▶ _Task to complete_
Pull every line containing "this" from the entries.

▶ _Data entries_
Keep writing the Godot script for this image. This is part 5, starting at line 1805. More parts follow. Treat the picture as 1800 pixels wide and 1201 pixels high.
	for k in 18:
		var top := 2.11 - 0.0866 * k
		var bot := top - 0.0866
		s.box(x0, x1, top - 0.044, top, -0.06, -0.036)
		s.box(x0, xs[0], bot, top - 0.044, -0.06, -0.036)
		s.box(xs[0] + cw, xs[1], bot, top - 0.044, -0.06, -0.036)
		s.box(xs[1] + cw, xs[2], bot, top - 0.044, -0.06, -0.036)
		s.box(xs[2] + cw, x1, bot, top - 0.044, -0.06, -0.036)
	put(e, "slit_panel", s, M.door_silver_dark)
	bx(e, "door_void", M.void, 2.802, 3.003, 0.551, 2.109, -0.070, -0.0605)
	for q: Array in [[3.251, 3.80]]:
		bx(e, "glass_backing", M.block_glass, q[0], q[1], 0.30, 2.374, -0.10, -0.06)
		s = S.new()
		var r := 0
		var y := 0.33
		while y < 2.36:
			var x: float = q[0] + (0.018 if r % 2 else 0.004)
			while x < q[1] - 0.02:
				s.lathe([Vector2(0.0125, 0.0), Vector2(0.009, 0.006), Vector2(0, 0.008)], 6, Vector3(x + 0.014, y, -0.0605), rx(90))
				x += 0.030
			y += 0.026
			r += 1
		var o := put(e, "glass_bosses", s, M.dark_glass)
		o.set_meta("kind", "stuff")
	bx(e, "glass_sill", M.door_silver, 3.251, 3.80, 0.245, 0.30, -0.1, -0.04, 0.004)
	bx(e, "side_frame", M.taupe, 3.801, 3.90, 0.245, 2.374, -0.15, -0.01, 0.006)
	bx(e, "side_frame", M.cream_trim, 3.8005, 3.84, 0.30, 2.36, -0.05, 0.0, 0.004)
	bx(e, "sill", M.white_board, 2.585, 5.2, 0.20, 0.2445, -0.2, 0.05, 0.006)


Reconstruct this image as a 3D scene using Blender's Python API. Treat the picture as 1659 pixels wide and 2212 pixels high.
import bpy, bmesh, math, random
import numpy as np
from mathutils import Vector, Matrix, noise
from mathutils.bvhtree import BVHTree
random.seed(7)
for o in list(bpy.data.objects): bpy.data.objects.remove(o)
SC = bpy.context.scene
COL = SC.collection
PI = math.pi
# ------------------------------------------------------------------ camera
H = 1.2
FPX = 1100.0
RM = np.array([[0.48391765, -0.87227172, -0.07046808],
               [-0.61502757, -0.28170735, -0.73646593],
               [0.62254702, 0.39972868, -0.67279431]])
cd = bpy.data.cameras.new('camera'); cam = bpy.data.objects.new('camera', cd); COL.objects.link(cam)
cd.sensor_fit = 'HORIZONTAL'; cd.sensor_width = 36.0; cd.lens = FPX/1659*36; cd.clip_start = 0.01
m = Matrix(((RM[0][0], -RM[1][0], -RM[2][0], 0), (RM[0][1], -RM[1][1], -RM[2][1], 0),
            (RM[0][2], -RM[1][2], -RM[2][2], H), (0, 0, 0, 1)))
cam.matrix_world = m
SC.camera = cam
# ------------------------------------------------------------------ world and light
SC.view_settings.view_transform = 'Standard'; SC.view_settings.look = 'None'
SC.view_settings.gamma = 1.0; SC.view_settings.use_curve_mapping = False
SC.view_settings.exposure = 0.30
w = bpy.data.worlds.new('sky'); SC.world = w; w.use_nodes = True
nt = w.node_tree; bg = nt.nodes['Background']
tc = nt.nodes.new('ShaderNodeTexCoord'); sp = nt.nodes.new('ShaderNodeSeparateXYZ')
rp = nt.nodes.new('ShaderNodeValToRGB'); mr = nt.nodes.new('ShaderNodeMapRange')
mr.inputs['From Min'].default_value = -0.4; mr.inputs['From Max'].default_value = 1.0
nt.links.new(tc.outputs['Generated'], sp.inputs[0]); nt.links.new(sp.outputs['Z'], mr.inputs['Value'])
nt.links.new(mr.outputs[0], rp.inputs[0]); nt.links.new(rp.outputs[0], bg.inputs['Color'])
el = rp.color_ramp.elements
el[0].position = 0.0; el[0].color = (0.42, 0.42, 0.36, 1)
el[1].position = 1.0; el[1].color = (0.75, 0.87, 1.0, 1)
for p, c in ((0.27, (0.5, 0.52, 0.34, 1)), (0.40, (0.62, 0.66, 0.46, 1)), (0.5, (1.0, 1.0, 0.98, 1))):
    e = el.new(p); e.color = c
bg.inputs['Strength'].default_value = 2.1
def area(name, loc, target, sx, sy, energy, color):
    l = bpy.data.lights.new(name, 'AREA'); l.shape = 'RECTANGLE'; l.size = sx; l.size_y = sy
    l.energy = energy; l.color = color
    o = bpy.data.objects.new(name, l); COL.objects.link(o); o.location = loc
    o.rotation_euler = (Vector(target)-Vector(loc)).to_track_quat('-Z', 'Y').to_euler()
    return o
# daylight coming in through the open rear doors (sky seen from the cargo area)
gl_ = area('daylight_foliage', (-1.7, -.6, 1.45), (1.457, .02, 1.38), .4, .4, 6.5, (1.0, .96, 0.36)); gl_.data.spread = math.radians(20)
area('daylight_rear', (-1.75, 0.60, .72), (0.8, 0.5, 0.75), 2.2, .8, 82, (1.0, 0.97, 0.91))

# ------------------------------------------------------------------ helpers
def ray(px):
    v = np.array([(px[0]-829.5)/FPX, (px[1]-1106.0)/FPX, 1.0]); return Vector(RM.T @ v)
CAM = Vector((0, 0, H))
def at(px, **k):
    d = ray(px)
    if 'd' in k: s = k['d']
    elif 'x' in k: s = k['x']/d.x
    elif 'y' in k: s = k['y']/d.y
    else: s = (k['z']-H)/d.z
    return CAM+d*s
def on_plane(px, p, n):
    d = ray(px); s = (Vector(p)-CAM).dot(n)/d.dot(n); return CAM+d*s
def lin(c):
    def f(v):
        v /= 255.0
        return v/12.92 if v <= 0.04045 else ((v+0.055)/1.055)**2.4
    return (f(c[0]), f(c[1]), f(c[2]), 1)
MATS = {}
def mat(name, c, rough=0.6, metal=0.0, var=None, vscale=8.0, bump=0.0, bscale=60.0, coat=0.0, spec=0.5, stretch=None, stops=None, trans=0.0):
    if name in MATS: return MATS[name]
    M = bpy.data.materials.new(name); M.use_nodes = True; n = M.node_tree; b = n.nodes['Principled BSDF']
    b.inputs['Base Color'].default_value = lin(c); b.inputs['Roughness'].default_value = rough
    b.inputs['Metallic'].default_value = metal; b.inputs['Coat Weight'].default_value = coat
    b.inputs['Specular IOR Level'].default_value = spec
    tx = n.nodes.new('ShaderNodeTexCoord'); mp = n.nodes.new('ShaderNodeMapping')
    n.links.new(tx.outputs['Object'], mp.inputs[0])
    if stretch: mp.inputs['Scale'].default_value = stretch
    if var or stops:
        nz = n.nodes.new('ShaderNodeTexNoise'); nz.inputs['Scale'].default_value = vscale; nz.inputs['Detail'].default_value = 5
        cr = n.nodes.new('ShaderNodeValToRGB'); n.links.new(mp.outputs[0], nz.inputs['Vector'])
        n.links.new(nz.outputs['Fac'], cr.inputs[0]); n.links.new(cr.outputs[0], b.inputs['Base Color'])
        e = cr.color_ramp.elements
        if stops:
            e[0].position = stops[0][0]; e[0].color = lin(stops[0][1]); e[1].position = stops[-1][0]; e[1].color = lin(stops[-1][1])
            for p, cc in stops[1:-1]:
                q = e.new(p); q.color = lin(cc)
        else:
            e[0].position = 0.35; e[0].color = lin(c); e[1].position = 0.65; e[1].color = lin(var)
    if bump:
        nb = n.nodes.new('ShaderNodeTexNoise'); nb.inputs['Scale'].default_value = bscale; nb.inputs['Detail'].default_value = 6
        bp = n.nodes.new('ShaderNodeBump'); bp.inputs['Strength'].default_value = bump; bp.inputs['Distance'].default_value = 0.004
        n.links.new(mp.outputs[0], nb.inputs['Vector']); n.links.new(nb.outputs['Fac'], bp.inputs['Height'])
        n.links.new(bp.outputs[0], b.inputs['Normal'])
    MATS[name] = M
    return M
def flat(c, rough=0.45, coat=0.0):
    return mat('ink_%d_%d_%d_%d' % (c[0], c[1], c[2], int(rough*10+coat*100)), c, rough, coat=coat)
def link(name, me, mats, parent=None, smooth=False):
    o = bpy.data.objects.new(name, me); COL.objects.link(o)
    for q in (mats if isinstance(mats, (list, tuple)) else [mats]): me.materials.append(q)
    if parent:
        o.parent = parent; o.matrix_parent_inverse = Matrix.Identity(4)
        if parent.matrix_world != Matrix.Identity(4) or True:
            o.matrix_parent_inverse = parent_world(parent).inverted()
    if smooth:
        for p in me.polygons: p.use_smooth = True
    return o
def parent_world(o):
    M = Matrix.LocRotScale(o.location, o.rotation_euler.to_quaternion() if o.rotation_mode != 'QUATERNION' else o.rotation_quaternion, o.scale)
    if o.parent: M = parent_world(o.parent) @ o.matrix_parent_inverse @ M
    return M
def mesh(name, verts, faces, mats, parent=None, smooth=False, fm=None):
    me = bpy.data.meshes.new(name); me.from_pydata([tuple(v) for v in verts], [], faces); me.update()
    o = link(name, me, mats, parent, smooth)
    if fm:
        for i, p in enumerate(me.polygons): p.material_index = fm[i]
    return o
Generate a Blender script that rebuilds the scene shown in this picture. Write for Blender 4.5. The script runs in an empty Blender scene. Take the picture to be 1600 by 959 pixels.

▶ _Problem solution_
Keep writing the Godot script for this image. This is part 5, starting at line 1805. More parts follow. Treat the picture as 1800 pixels wide and 1201 pixels high.
Reconstruct this image as a 3D scene using Blender's Python API. Treat the picture as 1659 pixels wide and 2212 pixels high.
Generate a Blender script that rebuilds the scene shown in this picture. Write for Blender 4.5. The script runs in an empty Blender scene. Take the picture to be 1600 by 959 pixels.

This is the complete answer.